Cultural and religious leaders in Acholi want government to setup a truth and reconciliation commission to foster peaceful coexistence between victims and perpetrators of the Lord’s Resistance Army insurgency.
Cultural and religious leaders in Acholi want government to setup a truth and reconciliation commission to foster peaceful coexistence between victims and perpetrators of the Lord’s Resistance Army insurgency.
The call from the chiefs stems from reports of revenge attacks that are being carried out on ex-LRA combatants and their relatives by aggrieved members of the community for crimes they allegedly committed while in the bush.
Jeremiah Bongojane, the Chief of Patiko in Gulu explains that setting up a truth and reconciliation commission will enable both the perpetrators and the victims to reconcile and live peacefully. He says there’s too much bitterness among the community towards the ex-combatants for the crimes committed during the 20-year-old LRA war in northern Uganda.
Bongojane says the bitterness can only end if the perpetrators appear before a peace and reconciliation commission to account for their alleged crimes before being reintegrated into the community.
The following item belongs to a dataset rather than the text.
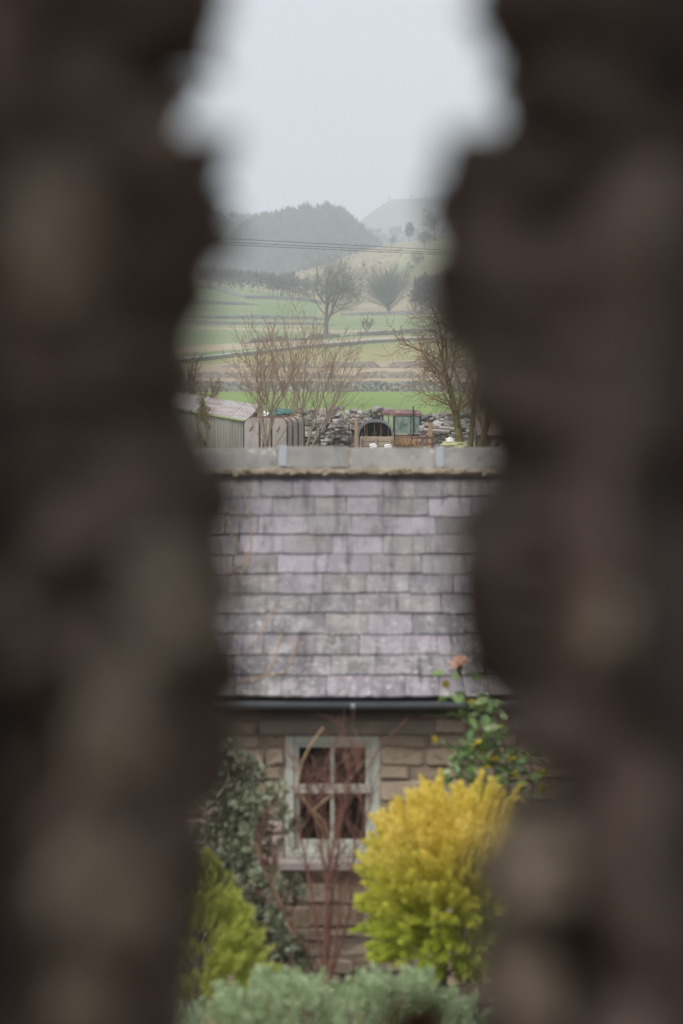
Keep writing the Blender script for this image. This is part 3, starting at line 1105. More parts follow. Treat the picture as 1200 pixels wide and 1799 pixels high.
WID = [.27, .355, .42]
SM = {(a, b): [slate_mesh('slate', 100 + 7 * i + 50 * a + 3 * b, WID[a] - .005, (SLATE, SLATE_LICHEN)[b]) for i in range(3)] for a in range(3) for b in range(2)}
tilt = math.atan2(ZR - ZE, YR - YE)
for c in range(NC):
    d = c * gauge - .02
    x = XL - rng.uniform(0, .3)
    while x < XR - .1:
        a = rng.choice((0, 1, 1, 1, 2))
        lich = rng.random() < max(.05, .85 - c * .085)
        p = Vector((0, YE, ZE)) + sdir * (d + rng.uniform(-.010, .010)) + snrm * (.022 + rng.uniform(0, .008))
        if x >= XL - .05:
            inst('slate', rng.choice(SM[(a, int(lich))]), roof, (x + WID[a] / 2, p.y, p.z), rot=(tilt + rng.uniform(-.008, .018), rng.uniform(-.008, .008), rng.uniform(-.012, .012)))
        x += WID[a]

# ridge tiles with their collars and mortar bed
joints = [-2.62, -1.98, -1.26, -.555, .06, .785, 1.46, 2.1, 2.75]
joints = [(px - 600) / FPX * YR for px in (112, 225, 358, 489, 615, 764, 905, 1040)]
zt, zb = at(600, 786, YR).z, at(600, 822, YR - .12).z
for i, (a, b) in enumerate(zip(joints, joints[1:])):
    mb = MB()
    dz = rng.uniform(-.016, .014)
    g = .012
    prof = [(-.20, zb), (-.175, zb + .03), (-.045, zt - .012), (0, zt), (.045, zt - .012), (.175, zb + .03), (.20, zb), (.17, zb), (0, zt - .06), (-.17, zb)]
    mb.loft([[Vector((x, YR + q[0] * .75, q[1] + dz)) for q in prof] for x in (a + g, b - g)])
    tl = mb.build('ridge_tile', RIDGE, house)
    if i in (3, 5):
        mb = MB()
        mb.loft([[Vector((x, YR + q[0] * .79, q[1] + dz + .010)) for q in prof] for x in (a + .004, a + .075)])
        mb.build('collar', RIDGE_PALE, tl)
    mb = MB()
    mb.loft([[Vector((x, YR + q[0] * .70, q[1] + dz - .012)) for q in prof] for x in (b - g - .01, b + g + .01)])
    mb.build('mortar_joint', MORTAR, tl)
mb = MB()
rings = []
for i in range(90):
    x = XL + (XR - XL) * i / 89
    n1, n2 = rng.uniform(-.012, .012), rng.uniform(-.012, .012)
    y0 = YR - .15
    rings.append([Vector((x, y0 - .05 + n1, zb - .035 + n2)), Vector((x, y0 - .03 + n2, zb - .012 + n1)), Vector((x, y0 + .05, zb + .02)), Vector((x, y0 + .05, zb - .08))])
mb.loft(rings)
bed = mb.build('mortar_bed', MORTAR, house)
for i in range(34):
    x = rng.uniform(-1.4, 1.7)
    s = rng.uniform(.012, .034)
    if i == 0:
        MOSSM = [lump_mesh('moss_tuft', 300 + k, 3, .2, .4, 2.5, MOSS) for k in range(3)]
    inst('moss_tuft', rng.choice(MOSSM), bed, (x, YR - .195 + rng.uniform(-.01, .02), zb - .02 + rng.uniform(-.03, .015)), (s * 1.8, s, s))

# walls
HD = 2 * (YR - YW)
wx0, wx1 = at(500, 1400, YW).x, at(668, 1400, YW).x
wz1, wz0 = at(600, 1294, YW).z, at(600, 1508, YW).z
Zc = ZE - .13
mb = MB()
T = .42
yc = YW + .022 + T / 2
for (a, b, z0, z1) in ((XL + .1, wx0, ZG - .4, Zc), (wx1, XR - .1, ZG - .4, Zc), (wx0, wx1, ZG - .4, wz0), (wx0, wx1, wz1, Zc)):
    mb.box(((a + b) / 2, yc, (z0 + z1) / 2), (b - a, T, z1 - z0))
wall = mb.build('wall', CMORTAR, house)
mb = MB()
for x in (XL + .1 + .2, XR - .1 - .2):       # gables
    ya, yb = YW + .06 + T, YW + HD
    pts = [(ya, ZG - .4), (yb, ZG - .4), (yb, Zc), ((ya + yb) / 2, ZR - .28), (ya, Zc)]
    mb.loft([[Vector((xx, p[0], p[1])) for p in pts] for xx in (x - .2, x + .2)])
mb.box((0, YW + HD + .2, (ZG - .4 + Zc) / 2), (XR - XL - .2, .4, Zc - ZG + .4))
mb.build('gable_wall', CSTONE, house)
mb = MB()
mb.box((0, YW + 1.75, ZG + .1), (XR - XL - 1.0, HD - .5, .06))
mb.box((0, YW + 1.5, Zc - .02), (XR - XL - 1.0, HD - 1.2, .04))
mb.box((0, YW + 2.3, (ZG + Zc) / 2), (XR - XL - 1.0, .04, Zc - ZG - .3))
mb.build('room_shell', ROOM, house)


def stone_block(name, seed, m):
    r = random.Random(seed)
    v, f = bevel_box_data((1, 1, 1), .10)
    v = [(p[0] + r.uniform(-.05, .05), p[1] + r.uniform(-.12, .12), p[2] + r.uniform(-.11, .09)) for p in v]
    me = bpy.data.meshes.new(name)
    me.from_pydata(v, [], f)
    me.materials.append(m)
    return me


SB = [stone_block('stone', 400 + i, CSTONE) for i in range(8)]
SBP = [stone_block('stone', 450 + i, CSTONE_PINK) for i in range(4)]
SBD = [stone_block('stone', 470, PALE_STONE)]
z = ZG
row = 0
while z < Zc - .04:
    h = rng.uniform(.09, .19)
    if z + h > Zc - .05:
        h = Zc - z - .004
    x = XL + .1 - rng.uniform(0, .1)
    while x < XR - .12:
        wd = rng.uniform(.18, .46)
        if x < wx0 - .02 < x + wd and z + h > wz0 - .06:
            wd = wx0 - x - .004
        inside = x + wd / 2 > wx0 and x + wd / 2 < wx1 and z + h > wz0 - .10
        if inside:
            x = wx1 + .004
            continue
        if wd > .05 and x + wd < XR - .08:
            lowleft = x + wd / 2 < wx0 + .1 and z < wz0 + .62
            me = rng.choice(SBP if (lowleft and rng.random() < .75) else SB if rng.random() < .95 else SBP)
            inst('stone', me, wall, (x + wd / 2, YW + .07 + rng.uniform(-.02, .02), z + h / 2 + rng.uniform(-.008, .008)), (wd - .012, .14, h * rng.uniform(.86, 1.0) - .010), (0, rng.uniform(-.03, .03), 0))
        x += wd
    z += h
    row += 1
pl = at(443, 1348, YW)
inst('stone', SBD[0], wall, (pl.x, YW + .045, pl.z), (.19, .13, .21))
# lintel over the window
mb = MB()
mb.box(((wx0 + wx1) / 2 + .12, YW + .055, wz1 + .075), (1.42, .155, .125), bev=.015)
mb.build('lintel', LINTEL, house)

# sash window
win = mb = None
mb = MB()
fy = YW + .075
fw = .075
ww, wh = wx1 - wx0, wz1 - wz0
xc, zc = (wx0 + wx1) / 2, (wz0 + wz1) / 2
mb.box((wx0 + fw / 2, fy, zc), (fw, .11, wh), bev=.006)
mb.box((wx1 - fw / 2, fy, zc), (fw, .11, wh), bev=.006)
mb.box((xc, fy, wz1 - .032), (ww - 2 * fw, .108, .064), bev=.006)
mb.box((xc, fy - .004, wz0 + .03), (ww - 2 * fw, .116, .06), bev=.006)
win = mb.build('window', PAINT, house)
zm = at(600, 1387, YW).z
ix0, ix1 = wx0 + fw, wx1 - fw


def sash(z0, z1, y, rails):
    m = MB()
    st = .042
    m.box((ix0 + st / 2, y, (z0 + z1) / 2), (st, .04, z1 - z0), bev=.004)
    m.box((ix1 - st / 2, y, (z0 + z1) / 2), (st, .04, z1 - z0), bev=.004)
    m.box((xc, y, z1 - rails[1] / 2), (ix1 - ix0 - 2 * st, .038, rails[1]), bev=.004)
    m.box((xc, y, z0 + rails[0] / 2), (ix1 - ix0 - 2 * st, .038, rails[0]), bev=.004)
    m.box((xc, y, (z0 + z1) / 2 + (rails[0] - rails[1]) / 2), (.034, .034, z1 - z0 - rails[0] - rails[1]), bev=.004)
    m.build('sash', PAINT, win)
    for (a, b) in ((ix0 + st, xc - .017), (xc + .017, ix1 - st)):
        m = MB()
        m.box(((a + b) / 2, y + .004, (z0 + z1 + rails[0] - rails[1]) / 2), (b - a, .004, z1 - z0 - rails[0] - rails[1]))
        m.build('pane', PANE, win)


sash(zm - .04, wz1 - .064, fy - .018, (.075, .03))
sash(wz0 + .06, zm + .02, fy + .026, (.075, .06))
mb = MB()
mb.box((xc, YW + .01, wz0 - .045), (ww + .10, .22, .085), bev=.015)
mb.build('window_sill', SILL, house)

# gutter with a clip, fascia
mb = MB()
gz, gy = at(600, 1240, YE - .06).z, YE - .05
n = 9
arc = [(math.cos(math.pi + math.pi * k / (n - 1)), math.sin(math.pi + math.pi * k / (n - 1))) for k in range(n)]
sec = [(.058 * c, .05 * s) for c, s in arc] + [(.052 * c, .044 * s) for c, s in arc[::-1]]
mb.loft([[Vector((x, gy + c, gz + .025 + s)) for c, s in sec] for x in (XL - .05, XR + .05)])
gut = mb.build('gutter', GUTTER, house)
for px in (190, 620, 1010):
    mb = MB()
    x = at(px, 1240, gy).x
    sec2 = [(.064 * c, .056 * s) for c, s in arc] + [(.0585 * c, .0505 * s) for c, s in arc[::-1]]
    mb.loft([[Vector((xx, gy + c, gz + .025 + s)) for c, s in sec2] for xx in (x - .016, x + .016)])
    mb.build('gutter_clip', GUTTER_CLIP, gut)
mb = MB()
mb.box((0, YE + .14, ZE - .10), (XR - XL, .05, .10))
mb.build('fascia', SHEDDARK, house)
# things in the room behind the panes
lp = at(562, 1336, YW + .75)
t = thing('pendant_lamp', "pale lampshade hanging behind the upper window pane", "lamp", lp)
mb = MB()
ringf = lambda r, zz: [lp + Vector((math.cos(k * .5236) * r, math.sin(k * .5236) * r, zz)) for k in range(12)]
mb.loft([ringf(.05, .06), ringf(.09, .04), ringf(.15, -.05), ringf(.145, -.05), ringf(.085, .035)], cap=False)
mb.build('lamp_shade', SHADE, t, True)
mb = MB()
mb.tube([lp + Vector((0, 0, .05)), Vector((lp.x, lp.y, Zc - .05))], .006, 5)
mb.build('cord', BLACKMETAL, t)
jp = at(637, 1494, YW + .30)
t = thing('jug', "blue and white china jug standing inside the lower window pane", "jug", jp)
mb = MB()
rj = lambda r, zz: [jp + Vector((math.cos(k * .5236) * r, math.sin(k * .5236) * r, zz)) for k in range(12)]
mb.loft([rj(.03, -.05), rj(.045, -.03), rj(.05, .02), rj(.034, .07), rj(.04, .09)])
mb.build('body', BLUE, t, True)
mb = MB()
mb.tube([jp + Vector((.045, 0, .03)), jp + Vector((.075, 0, .03)), jp + Vector((.07, 0, .06)), jp + Vector((.04, 0, .075))], .007, 5)
mb.build('handle', BLUE, t, True)
mb = MB()
mb.box((xc, YW + .06 + T + .10, jp.z - .075), (ww + .3, .34, .045))
mb.build('window_board', SILL, house)


# ------------------------------------------------------------------ garden plants
def gz_at(px, Y):
    return on_ground(px, Y)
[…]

Kenneth Oketta, the Prime Minister of Acholi Cultural Institution, says the absence of a peace and reconciliation commission has made it hard for ex-LRA commanders to reintegrate into the community.
Oketta cites former rebel commanders like Brigadiers Sam Kolo and Kenneth Banya, who have allegedly failed to resettle back in their homes after denouncing rebellion for fear of revenge from aggrieved members of the community. He says Banya has since gone back to school and attained a university degree but has failed to resettle back in his birth place because of fear of retribution.
The prime minister also says several relatives of the fugitive LRA commander Joseph Kony have been killed from Odek village in revenge for atrocities committed against his kinsmen.
The members of the clan of late Vincent Otti, another former LRA commander who was reportedly killed in 2007, are also reported to be facing revenge attacks over his role during the war.
Retired Bishop of Northern Uganda Diocese Macleod Baker Ochola II weighs in on the need for a peace and reconciliation commission. Bishop Ochola says the commission will enable both the perpetrators and the victims to have an interface which is part of accountability.
The Bishop however argues that not all ex-combatants need to be reconciled with the community. He says people who committed rape and murder should be brought to book. He says the ultimate punishment for rape in Acholi culture is death. He says only ghosts that are locally known as ‘obibi’ committed rape in their culture.
// Cue in: “Those who have…
Cue out…and that is obibi” //
Most former LRA combatants in Acholi have preferred to stay in towns where they feel safe than to return to their homes.
Mato oput, a traditional justice system has on some occasions been used by the local leaders to ask the perpetrators to confess and ask for forgiveness from the victims or their relatives.
Kony and his fighters are said to be hiding in Central African Republic.